§ Recorded information
******

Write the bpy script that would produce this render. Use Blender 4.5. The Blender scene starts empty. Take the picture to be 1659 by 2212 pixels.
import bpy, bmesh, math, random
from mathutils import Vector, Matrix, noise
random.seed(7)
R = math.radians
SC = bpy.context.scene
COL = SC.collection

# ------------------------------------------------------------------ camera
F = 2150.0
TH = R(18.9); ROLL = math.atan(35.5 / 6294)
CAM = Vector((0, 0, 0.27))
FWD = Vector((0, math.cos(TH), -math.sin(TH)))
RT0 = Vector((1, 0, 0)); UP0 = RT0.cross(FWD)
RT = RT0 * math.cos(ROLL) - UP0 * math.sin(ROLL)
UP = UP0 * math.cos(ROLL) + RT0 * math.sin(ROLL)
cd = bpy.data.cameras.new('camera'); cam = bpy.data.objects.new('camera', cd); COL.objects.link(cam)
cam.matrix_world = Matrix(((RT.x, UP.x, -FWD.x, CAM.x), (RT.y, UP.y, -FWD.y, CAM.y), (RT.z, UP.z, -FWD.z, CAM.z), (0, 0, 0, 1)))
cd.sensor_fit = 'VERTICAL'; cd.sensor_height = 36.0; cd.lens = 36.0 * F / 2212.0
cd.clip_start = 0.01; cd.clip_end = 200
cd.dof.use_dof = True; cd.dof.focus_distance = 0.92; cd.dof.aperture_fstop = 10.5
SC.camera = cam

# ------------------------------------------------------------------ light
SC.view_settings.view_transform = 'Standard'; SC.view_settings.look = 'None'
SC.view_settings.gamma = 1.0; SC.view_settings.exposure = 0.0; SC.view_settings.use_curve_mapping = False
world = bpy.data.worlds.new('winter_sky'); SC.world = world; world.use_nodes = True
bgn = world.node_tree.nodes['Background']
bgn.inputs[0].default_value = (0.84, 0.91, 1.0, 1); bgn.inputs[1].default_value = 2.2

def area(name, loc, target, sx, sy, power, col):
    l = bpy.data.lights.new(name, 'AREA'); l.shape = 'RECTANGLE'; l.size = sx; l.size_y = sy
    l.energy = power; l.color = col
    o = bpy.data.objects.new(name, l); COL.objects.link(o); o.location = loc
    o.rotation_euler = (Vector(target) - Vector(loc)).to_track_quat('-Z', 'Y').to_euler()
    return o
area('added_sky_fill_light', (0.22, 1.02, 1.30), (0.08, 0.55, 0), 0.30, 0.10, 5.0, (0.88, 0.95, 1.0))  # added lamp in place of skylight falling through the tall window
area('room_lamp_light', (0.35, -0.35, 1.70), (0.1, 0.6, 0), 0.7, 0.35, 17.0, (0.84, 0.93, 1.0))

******

§ What needs to be done
Reproduce the listing above word for word.

§ Finished answer
Write the bpy script that would produce this render. Use Blender 4.5. The Blender scene starts empty. Take the picture to be 1659 by 2212 pixels.
import bpy, bmesh, math, random
from mathutils import Vector, Matrix, noise
random.seed(7)
R = math.radians
SC = bpy.context.scene
COL = SC.collection

# ------------------------------------------------------------------ camera
F = 2150.0
TH = R(18.9); ROLL = math.atan(35.5 / 6294)
CAM = Vector((0, 0, 0.27))
FWD = Vector((0, math.cos(TH), -math.sin(TH)))
RT0 = Vector((1, 0, 0)); UP0 = RT0.cross(FWD)
RT = RT0 * math.cos(ROLL) - UP0 * math.sin(ROLL)
UP = UP0 * math.cos(ROLL) + RT0 * math.sin(ROLL)
cd = bpy.data.cameras.new('camera'); cam = bpy.data.objects.new('camera', cd); COL.objects.link(cam)
cam.matrix_world = Matrix(((RT.x, UP.x, -FWD.x, CAM.x), (RT.y, UP.y, -FWD.y, CAM.y), (RT.z, UP.z, -FWD.z, CAM.z), (0, 0, 0, 1)))
cd.sensor_fit = 'VERTICAL'; cd.sensor_height = 36.0; cd.lens = 36.0 * F / 2212.0
cd.clip_start = 0.01; cd.clip_end = 200
cd.dof.use_dof = True; cd.dof.focus_distance = 0.92; cd.dof.aperture_fstop = 10.5
SC.camera = cam

# ------------------------------------------------------------------ light
SC.view_settings.view_transform = 'Standard'; SC.view_settings.look = 'None'
SC.view_settings.gamma = 1.0; SC.view_settings.exposure = 0.0; SC.view_settings.use_curve_mapping = False
world = bpy.data.worlds.new('winter_sky'); SC.world = world; world.use_nodes = True
bgn = world.node_tree.nodes['Background']
bgn.inputs[0].default_value = (0.84, 0.91, 1.0, 1); bgn.inputs[1].default_value = 2.2

def area(name, loc, target, sx, sy, power, col):
    l = bpy.data.lights.new(name, 'AREA'); l.shape = 'RECTANGLE'; l.size = sx; l.size_y = sy
    l.energy = power; l.color = col
    o = bpy.data.objects.new(name, l); COL.objects.link(o); o.location = loc
    o.rotation_euler = (Vector(target) - Vector(loc)).to_track_quat('-Z', 'Y').to_euler()
    return o
area('added_sky_fill_light', (0.22, 1.02, 1.30), (0.08, 0.55, 0), 0.30, 0.10, 5.0, (0.88, 0.95, 1.0))  # added lamp in place of skylight falling through the tall window
area('room_lamp_light', (0.35, -0.35, 1.70), (0.1, 0.6, 0), 0.7, 0.35, 17.0, (0.84, 0.93, 1.0))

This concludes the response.